> _Raw data_
_ _ _ _

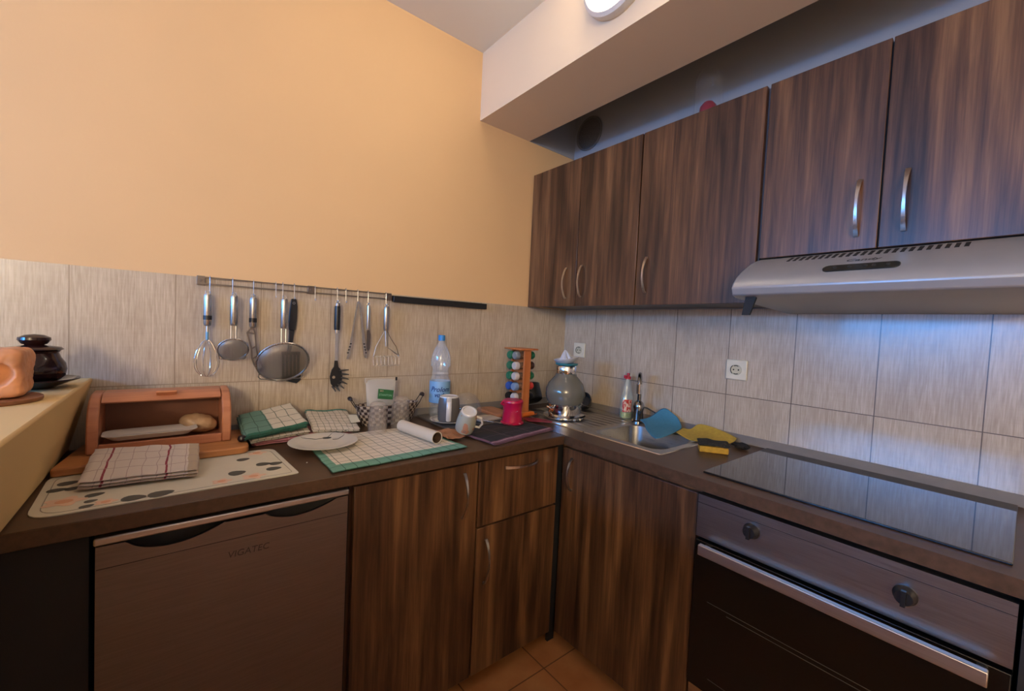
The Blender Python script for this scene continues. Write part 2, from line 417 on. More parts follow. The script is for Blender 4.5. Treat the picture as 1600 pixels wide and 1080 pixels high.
# tall sockets
def socket(y, z, label):
    t = thing('wall_socket', label, 'socket', (-0.006, y, z))
    obj('socket_plate', MB().box((-0.010, -0.041, -0.041), (0, 0.041, 0.041)), M['pl_white'], t, bevel=0.004)
    mb = MB().lathe([(0.0215, 0.0095), (0.0215, 0.013), (0.0198, 0.0132), (0.0188, 0.0108), (0.0, 0.0108)], seg=32, m=rot, caps=False)
    obj('socket_ring', mb, plain('ivory_insert', hx('c9bf9f'), 0.35), t)
    mb = MB()
    for dy in (-0.0095, 0.0095): mb.cyl((-0.0105, dy, 0), (-0.0116, dy, 0), 0.0030, seg=12)
    for k in (-1, 1): mb.tube([(-0.0118, math.sin(q_) * 0.0170, k * math.cos(q_) * 0.0170) for q_ in [i * .12 - .48 for i in range(9)]], 0.0017, 6)
    mb.tube([(-0.0128, 0.0205 * math.cos(q_), 0.0205 * math.sin(q_)) for q_ in [-.9 + i * .2 for i in range(10)]], 0.0014, 6)
    obj('contact_holes', mb, M['matt'], t)
socket(-0.132, 1.180, 'small cream wall socket near the corner behind the glass jug')
socket(-0.988, 1.159, 'cream wall socket on the tiles halfway between sink and hob')

# ================================================================== BASE UNITS
def handle_v(parent, x, y, z0, z1, nrm, out=0.026, wdt=0.011):
    """bowed flat strap handle in local/world coords; nrm = outward unit vector"""
    nx, ny = nrm; mb = MB(); pts = []
    sx, sy = -ny, nx; N_ = 14; rows = []
    for i in range(N_ + 1):
        t = i / N_; z = z0 + (z1 - z0) * t; o = 0.002 + out * math.sin(PI * t) ** 0.75
        wd = wdt * (0.55 + 0.45 * abs(2 * t - 1) ** 1.3)
        rows.append((x + nx * o, y + ny * o, z, wd))
    vs = []
    for (a, b, z, wd) in rows:
        vs.append([mb.bm.verts.new((a + sx * wd * k + nx * q_, b + sy * wd * k + ny * q_, z)) for k, q_ in ((-.5, 0), (.5, 0), (.5, .004), (-.5, .004))])
    for i in range(N_):
        for k in range(4): mb.face([vs[i][k], vs[i][(k + 1) % 4], vs[i + 1][(k + 1) % 4], vs[i + 1][k]])
    mb.face(vs[0][::-1]); mb.face(vs[-1])
    for zz in (z0 + .004, z1 - .004): mb.cyl((x - nx * .001, y - ny * .001, zz), (x + nx * .005, y + ny * .005, zz), 0.004, seg=10)
    return obj('handle', mb, M['handle'], parent, sharp=50)
def handle_h(parent, x0, x1, y, z, out=0.026):
    mb = MB(); vs = []
    N_ = 14
    for i in range(N_ + 1):
        t = i / N_; o = 0.002 + out * math.sin(PI * t) ** 0.75; wd = 0.011 * (0.55 + 0.45 * abs(2 * t - 1) ** 1.3)
        vs.append([mb.bm.verts.new((x0 + (x1 - x0) * t, y - o - q_, z + wd * k)) for k, q_ in ((-.5, 0), (.5, 0), (.5, .004), (-.5, .004))])
    for i in range(N_):
        for k in range(4): mb.face([vs[i][k], vs[i][(k + 1) % 4], vs[i + 1][(k + 1) % 4], vs[i + 1][k]])
    mb.face(vs[0][::-1]); mb.face(vs[-1])
    return obj('handle', mb, M['handle'], parent, sharp=50)

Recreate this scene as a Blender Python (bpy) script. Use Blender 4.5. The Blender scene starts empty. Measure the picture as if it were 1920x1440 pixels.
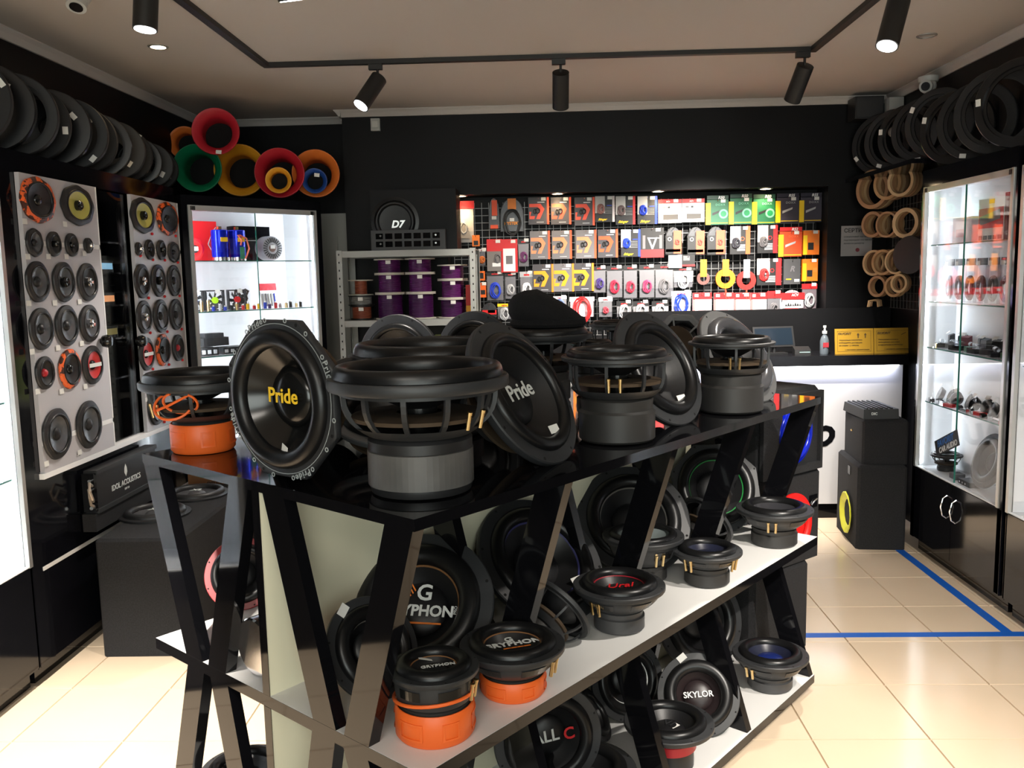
import bpy, math, random
from mathutils import Matrix, Vector
from math import sin, cos, pi, radians, sqrt, atan2
random.seed(7)
S = bpy.context.scene
COL = S.collection
# ------------------------------------------------------------------ camera
F, PITCH, ROLL, YAW, H = 1639.44, .1231292, -.0204702, -.0338766, 1.6
fw = Vector((sin(YAW)*cos(PITCH), cos(YAW)*cos(PITCH), -sin(PITCH)))
r0 = Vector((cos(YAW), -sin(YAW), 0)); u0 = r0.cross(fw)
CR = r0*cos(ROLL)+u0*sin(ROLL); CU = -r0*sin(ROLL)+u0*cos(ROLL)
cam_d = bpy.data.cameras.new('camera'); cam = bpy.data.objects.new('camera', cam_d); COL.objects.link(cam)
cam_d.sensor_width = 36; cam_d.lens = F*36/1920; cam_d.clip_start = .05
cam.matrix_world = Matrix(((CR.x, CU.x, -fw.x, 0), (CR.y, CU.y, -fw.y, 0), (CR.z, CU.z, -fw.z, H), (0, 0, 0, 1)))
S.camera = cam
S.view_settings.view_transform = 'Standard'; S.view_settings.look = 'None'
S.view_settings.gamma = 1; S.view_settings.use_curve_mapping = False
S.view_settings.exposure = 0.0
W = bpy.data.worlds.new('world'); S.world = W; W.use_nodes = True
W.node_tree.nodes['Background'].inputs[0].default_value = (.9, .95, 1, 1)
W.node_tree.nodes['Background'].inputs[1].default_value = .02

# ------------------------------------------------------------------ lights of the room
def aim(o, d):
    o.rotation_euler = Vector(d).to_track_quat('-Z', 'Y').to_euler()
def area(name, loc, d, sx, sy, power, col=(1, 1, 1)):
    l = bpy.data.lights.new(name, 'AREA'); l.shape = 'RECTANGLE'; l.size = sx; l.size_y = sy; l.energy = power; l.color = col
    o = bpy.data.objects.new(name, l); COL.objects.link(o); o.location = loc; aim(o, d); return o
def spot(name, loc, d, power, ang=60, blend=.6, col=(1, 1, 1), r=.03):
    l = bpy.data.lights.new(name, 'SPOT'); l.energy = power; l.spot_size = radians(ang); l.spot_blend = blend; l.color = col; l.shadow_soft_size = r
    o = bpy.data.objects.new(name, l); COL.objects.link(o); o.location = loc; aim(o, d); return o
COOL = (.93, .97, 1); WARM = (1, .72, .42); NEUT = (1, .93, .84)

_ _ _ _

> _Exercise instructions_
Retype each entry precisely. Skip images entirely.

> _Exercise result_
The Blender Python script for this scene continues. Write part 2, from line 417 on. More parts follow. The script is for Blender 4.5. Treat the picture as 1600 pixels wide and 1080 pixels high.
# tall sockets
def socket(y, z, label):
    t = thing('wall_socket', label, 'socket', (-0.006, y, z))
    obj('socket_plate', MB().box((-0.010, -0.041, -0.041), (0, 0.041, 0.041)), M['pl_white'], t, bevel=0.004)
    mb = MB().lathe([(0.0215, 0.0095), (0.0215, 0.013), (0.0198, 0.0132), (0.0188, 0.0108), (0.0, 0.0108)], seg=32, m=rot, caps=False)
    obj('socket_ring', mb, plain('ivory_insert', hx('c9bf9f'), 0.35), t)
    mb = MB()
    for dy in (-0.0095, 0.0095): mb.cyl((-0.0105, dy, 0), (-0.0116, dy, 0), 0.0030, seg=12)
    for k in (-1, 1): mb.tube([(-0.0118, math.sin(q_) * 0.0170, k * math.cos(q_) * 0.0170) for q_ in [i * .12 - .48 for i in range(9)]], 0.0017, 6)
    mb.tube([(-0.0128, 0.0205 * math.cos(q_), 0.0205 * math.sin(q_)) for q_ in [-.9 + i * .2 for i in range(10)]], 0.0014, 6)
    obj('contact_holes', mb, M['matt'], t)
socket(-0.132, 1.180, 'small cream wall socket near the corner behind the glass jug')
socket(-0.988, 1.159, 'cream wall socket on the tiles halfway between sink and hob')

# ================================================================== BASE UNITS
def handle_v(parent, x, y, z0, z1, nrm, out=0.026, wdt=0.011):
    """bowed flat strap handle in local/world coords; nrm = outward unit vector"""
    nx, ny = nrm; mb = MB(); pts = []
    sx, sy = -ny, nx; N_ = 14; rows = []
    for i in range(N_ + 1):
        t = i / N_; z = z0 + (z1 - z0) * t; o = 0.002 + out * math.sin(PI * t) ** 0.75
        wd = wdt * (0.55 + 0.45 * abs(2 * t - 1) ** 1.3)
        rows.append((x + nx * o, y + ny * o, z, wd))
    vs = []
    for (a, b, z, wd) in rows:
        vs.append([mb.bm.verts.new((a + sx * wd * k + nx * q_, b + sy * wd * k + ny * q_, z)) for k, q_ in ((-.5, 0), (.5, 0), (.5, .004), (-.5, .004))])
    for i in range(N_):
        for k in range(4): mb.face([vs[i][k], vs[i][(k + 1) % 4], vs[i + 1][(k + 1) % 4], vs[i + 1][k]])
    mb.face(vs[0][::-1]); mb.face(vs[-1])
    for zz in (z0 + .004, z1 - .004): mb.cyl((x - nx * .001, y - ny * .001, zz), (x + nx * .005, y + ny * .005, zz), 0.004, seg=10)
    return obj('handle', mb, M['handle'], parent, sharp=50)
def handle_h(parent, x0, x1, y, z, out=0.026):
    mb = MB(); vs = []
    N_ = 14
    for i in range(N_ + 1):
        t = i / N_; o = 0.002 + out * math.sin(PI * t) ** 0.75; wd = 0.011 * (0.55 + 0.45 * abs(2 * t - 1) ** 1.3)
        vs.append([mb.bm.verts.new((x0 + (x1 - x0) * t, y - o - q_, z + wd * k)) for k, q_ in ((-.5, 0), (.5, 0), (.5, .004), (-.5, .004))])
    for i in range(N_):
        for k in range(4): mb.face([vs[i][k], vs[i][(k + 1) % 4], vs[i + 1][(k + 1) % 4], vs[i + 1][k]])
    mb.face(vs[0][::-1]); mb.face(vs[-1])
    return obj('handle', mb, M['handle'], parent, sharp=50)

Recreate this scene as a Blender Python (bpy) script. Use Blender 4.5. The Blender scene starts empty. Measure the picture as if it were 1920x1440 pixels.
import bpy, math, random
from mathutils import Matrix, Vector
from math import sin, cos, pi, radians, sqrt, atan2
random.seed(7)
S = bpy.context.scene
COL = S.collection
# ------------------------------------------------------------------ camera
F, PITCH, ROLL, YAW, H = 1639.44, .1231292, -.0204702, -.0338766, 1.6
fw = Vector((sin(YAW)*cos(PITCH), cos(YAW)*cos(PITCH), -sin(PITCH)))
r0 = Vector((cos(YAW), -sin(YAW), 0)); u0 = r0.cross(fw)
CR = r0*cos(ROLL)+u0*sin(ROLL); CU = -r0*sin(ROLL)+u0*cos(ROLL)
cam_d = bpy.data.cameras.new('camera'); cam = bpy.data.objects.new('camera', cam_d); COL.objects.link(cam)
cam_d.sensor_width = 36; cam_d.lens = F*36/1920; cam_d.clip_start = .05
cam.matrix_world = Matrix(((CR.x, CU.x, -fw.x, 0), (CR.y, CU.y, -fw.y, 0), (CR.z, CU.z, -fw.z, H), (0, 0, 0, 1)))
S.camera = cam
S.view_settings.view_transform = 'Standard'; S.view_settings.look = 'None'
S.view_settings.gamma = 1; S.view_settings.use_curve_mapping = False
S.view_settings.exposure = 0.0
W = bpy.data.worlds.new('world'); S.world = W; W.use_nodes = True
W.node_tree.nodes['Background'].inputs[0].default_value = (.9, .95, 1, 1)
W.node_tree.nodes['Background'].inputs[1].default_value = .02

# ------------------------------------------------------------------ lights of the room
def aim(o, d):
    o.rotation_euler = Vector(d).to_track_quat('-Z', 'Y').to_euler()
def area(name, loc, d, sx, sy, power, col=(1, 1, 1)):
    l = bpy.data.lights.new(name, 'AREA'); l.shape = 'RECTANGLE'; l.size = sx; l.size_y = sy; l.energy = power; l.color = col
    o = bpy.data.objects.new(name, l); COL.objects.link(o); o.location = loc; aim(o, d); return o
def spot(name, loc, d, power, ang=60, blend=.6, col=(1, 1, 1), r=.03):
    l = bpy.data.lights.new(name, 'SPOT'); l.energy = power; l.spot_size = radians(ang); l.spot_blend = blend; l.color = col; l.shadow_soft_size = r
    o = bpy.data.objects.new(name, l); COL.objects.link(o); o.location = loc; aim(o, d); return o
COOL = (.93, .97, 1); WARM = (1, .72, .42); NEUT = (1, .93, .84)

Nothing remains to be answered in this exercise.